— Description of the task —
Copy every line of the listing that holds the string "from".

— Data extract —
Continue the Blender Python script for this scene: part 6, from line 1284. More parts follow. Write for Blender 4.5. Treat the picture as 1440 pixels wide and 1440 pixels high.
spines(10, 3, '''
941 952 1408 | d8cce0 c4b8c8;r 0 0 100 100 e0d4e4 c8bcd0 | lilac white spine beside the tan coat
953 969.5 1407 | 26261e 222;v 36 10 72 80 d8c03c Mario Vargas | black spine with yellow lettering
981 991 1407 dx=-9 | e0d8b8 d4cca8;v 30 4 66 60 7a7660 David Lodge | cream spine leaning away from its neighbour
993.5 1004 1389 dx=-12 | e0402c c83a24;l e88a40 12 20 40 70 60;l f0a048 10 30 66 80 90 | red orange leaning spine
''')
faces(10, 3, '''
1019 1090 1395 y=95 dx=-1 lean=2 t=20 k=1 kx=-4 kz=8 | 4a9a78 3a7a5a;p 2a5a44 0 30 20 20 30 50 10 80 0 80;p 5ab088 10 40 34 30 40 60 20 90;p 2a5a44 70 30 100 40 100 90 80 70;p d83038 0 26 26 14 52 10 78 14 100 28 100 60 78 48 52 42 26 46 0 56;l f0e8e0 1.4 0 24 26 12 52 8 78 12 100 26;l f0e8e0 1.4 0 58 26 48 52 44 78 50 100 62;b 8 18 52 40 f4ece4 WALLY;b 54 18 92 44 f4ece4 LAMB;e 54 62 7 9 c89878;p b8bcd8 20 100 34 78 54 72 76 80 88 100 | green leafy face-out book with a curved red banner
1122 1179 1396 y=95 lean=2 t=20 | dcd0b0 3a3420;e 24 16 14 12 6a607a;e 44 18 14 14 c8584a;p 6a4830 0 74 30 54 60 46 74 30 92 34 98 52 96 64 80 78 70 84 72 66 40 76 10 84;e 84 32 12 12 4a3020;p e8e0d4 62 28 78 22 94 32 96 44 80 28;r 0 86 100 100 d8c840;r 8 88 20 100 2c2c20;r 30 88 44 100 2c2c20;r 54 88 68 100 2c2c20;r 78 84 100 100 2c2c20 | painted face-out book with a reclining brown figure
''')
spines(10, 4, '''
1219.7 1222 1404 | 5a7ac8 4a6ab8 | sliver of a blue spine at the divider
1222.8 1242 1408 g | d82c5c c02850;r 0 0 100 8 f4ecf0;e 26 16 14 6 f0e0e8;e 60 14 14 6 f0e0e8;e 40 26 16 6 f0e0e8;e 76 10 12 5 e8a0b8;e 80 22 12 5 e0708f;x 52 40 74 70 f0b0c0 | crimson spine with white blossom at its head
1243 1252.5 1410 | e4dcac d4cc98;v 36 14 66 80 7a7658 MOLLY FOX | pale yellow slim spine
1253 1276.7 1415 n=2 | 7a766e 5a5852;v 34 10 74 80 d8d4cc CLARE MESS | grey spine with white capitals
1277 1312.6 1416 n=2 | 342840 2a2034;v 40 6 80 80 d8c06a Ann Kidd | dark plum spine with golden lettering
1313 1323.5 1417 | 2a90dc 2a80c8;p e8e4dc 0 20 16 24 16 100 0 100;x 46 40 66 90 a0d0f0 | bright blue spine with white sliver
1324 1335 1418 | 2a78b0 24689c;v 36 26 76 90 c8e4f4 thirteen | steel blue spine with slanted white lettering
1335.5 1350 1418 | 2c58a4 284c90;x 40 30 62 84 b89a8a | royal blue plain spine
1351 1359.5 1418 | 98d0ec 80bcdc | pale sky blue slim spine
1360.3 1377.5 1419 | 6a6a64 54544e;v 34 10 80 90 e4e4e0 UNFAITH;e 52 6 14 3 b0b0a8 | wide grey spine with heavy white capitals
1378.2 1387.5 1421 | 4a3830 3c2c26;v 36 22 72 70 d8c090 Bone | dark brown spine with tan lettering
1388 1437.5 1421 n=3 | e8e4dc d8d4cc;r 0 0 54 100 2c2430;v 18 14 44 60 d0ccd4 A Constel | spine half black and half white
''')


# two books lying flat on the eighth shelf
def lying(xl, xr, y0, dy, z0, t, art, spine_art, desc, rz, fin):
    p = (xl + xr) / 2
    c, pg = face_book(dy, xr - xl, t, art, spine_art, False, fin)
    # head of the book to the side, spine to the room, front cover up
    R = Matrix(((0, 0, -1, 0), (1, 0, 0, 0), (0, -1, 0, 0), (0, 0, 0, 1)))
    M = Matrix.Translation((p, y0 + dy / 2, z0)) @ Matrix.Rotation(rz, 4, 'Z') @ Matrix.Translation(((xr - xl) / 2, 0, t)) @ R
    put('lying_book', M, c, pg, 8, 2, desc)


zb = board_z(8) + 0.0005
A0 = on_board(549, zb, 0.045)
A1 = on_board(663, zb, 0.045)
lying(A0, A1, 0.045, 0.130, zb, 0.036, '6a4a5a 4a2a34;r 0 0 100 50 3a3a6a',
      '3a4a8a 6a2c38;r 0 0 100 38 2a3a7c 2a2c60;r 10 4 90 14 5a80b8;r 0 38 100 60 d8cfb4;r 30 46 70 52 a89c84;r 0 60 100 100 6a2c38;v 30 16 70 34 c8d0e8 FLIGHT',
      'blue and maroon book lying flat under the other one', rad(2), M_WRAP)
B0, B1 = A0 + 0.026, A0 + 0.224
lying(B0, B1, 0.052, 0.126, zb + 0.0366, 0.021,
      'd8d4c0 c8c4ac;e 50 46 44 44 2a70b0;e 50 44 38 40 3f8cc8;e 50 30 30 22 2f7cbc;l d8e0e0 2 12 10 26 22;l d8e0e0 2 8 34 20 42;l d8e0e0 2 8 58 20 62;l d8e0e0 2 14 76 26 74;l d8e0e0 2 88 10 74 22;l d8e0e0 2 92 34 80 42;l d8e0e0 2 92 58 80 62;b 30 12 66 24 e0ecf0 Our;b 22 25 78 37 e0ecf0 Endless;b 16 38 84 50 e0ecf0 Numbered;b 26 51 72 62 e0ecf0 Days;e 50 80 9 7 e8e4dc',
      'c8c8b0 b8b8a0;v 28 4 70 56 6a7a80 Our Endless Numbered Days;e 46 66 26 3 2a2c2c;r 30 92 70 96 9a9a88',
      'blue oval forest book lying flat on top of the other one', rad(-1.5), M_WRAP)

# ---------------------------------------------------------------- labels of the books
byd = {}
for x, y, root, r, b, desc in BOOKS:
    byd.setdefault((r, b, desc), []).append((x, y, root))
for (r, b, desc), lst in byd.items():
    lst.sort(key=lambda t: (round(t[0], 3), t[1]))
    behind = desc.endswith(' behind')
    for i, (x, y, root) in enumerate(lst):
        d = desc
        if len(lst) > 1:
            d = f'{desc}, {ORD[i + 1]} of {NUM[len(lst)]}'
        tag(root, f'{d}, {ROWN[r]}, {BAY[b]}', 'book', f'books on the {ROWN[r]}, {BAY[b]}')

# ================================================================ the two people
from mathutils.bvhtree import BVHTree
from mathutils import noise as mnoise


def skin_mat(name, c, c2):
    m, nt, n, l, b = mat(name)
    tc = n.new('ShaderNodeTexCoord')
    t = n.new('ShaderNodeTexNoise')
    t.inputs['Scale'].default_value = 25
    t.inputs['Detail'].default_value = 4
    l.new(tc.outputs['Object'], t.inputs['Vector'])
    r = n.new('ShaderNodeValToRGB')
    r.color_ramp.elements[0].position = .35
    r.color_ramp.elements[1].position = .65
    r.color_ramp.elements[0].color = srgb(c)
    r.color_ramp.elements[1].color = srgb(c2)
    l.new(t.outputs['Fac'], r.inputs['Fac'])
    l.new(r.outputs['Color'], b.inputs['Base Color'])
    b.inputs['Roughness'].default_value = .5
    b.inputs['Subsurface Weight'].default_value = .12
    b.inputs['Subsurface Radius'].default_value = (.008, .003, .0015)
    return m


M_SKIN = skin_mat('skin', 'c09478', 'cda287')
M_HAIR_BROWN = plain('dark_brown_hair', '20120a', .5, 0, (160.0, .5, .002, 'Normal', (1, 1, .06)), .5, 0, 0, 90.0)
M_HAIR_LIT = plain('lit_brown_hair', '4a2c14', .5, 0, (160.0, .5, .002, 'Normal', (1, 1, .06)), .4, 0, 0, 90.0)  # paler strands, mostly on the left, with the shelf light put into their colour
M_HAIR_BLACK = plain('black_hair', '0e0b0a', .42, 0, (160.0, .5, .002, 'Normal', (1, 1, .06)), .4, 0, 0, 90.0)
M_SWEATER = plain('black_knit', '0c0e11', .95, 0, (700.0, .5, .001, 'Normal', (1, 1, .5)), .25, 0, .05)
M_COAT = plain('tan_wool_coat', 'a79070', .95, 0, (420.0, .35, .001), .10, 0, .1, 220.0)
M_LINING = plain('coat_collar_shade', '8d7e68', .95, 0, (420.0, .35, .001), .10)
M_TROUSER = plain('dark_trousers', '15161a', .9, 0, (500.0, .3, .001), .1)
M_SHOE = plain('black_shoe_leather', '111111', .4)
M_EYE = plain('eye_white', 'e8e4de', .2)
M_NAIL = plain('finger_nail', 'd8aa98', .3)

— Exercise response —
Continue the Blender Python script for this scene: part 6, from line 1284. More parts follow. Write for Blender 4.5. Treat the picture as 1440 pixels wide and 1440 pixels high.
981 991 1407 dx=-9 | e0d8b8 d4cca8;v 30 4 66 60 7a7660 David Lodge | cream spine leaning away from its neighbour
from mathutils.bvhtree import BVHTree
from mathutils import noise as mnoise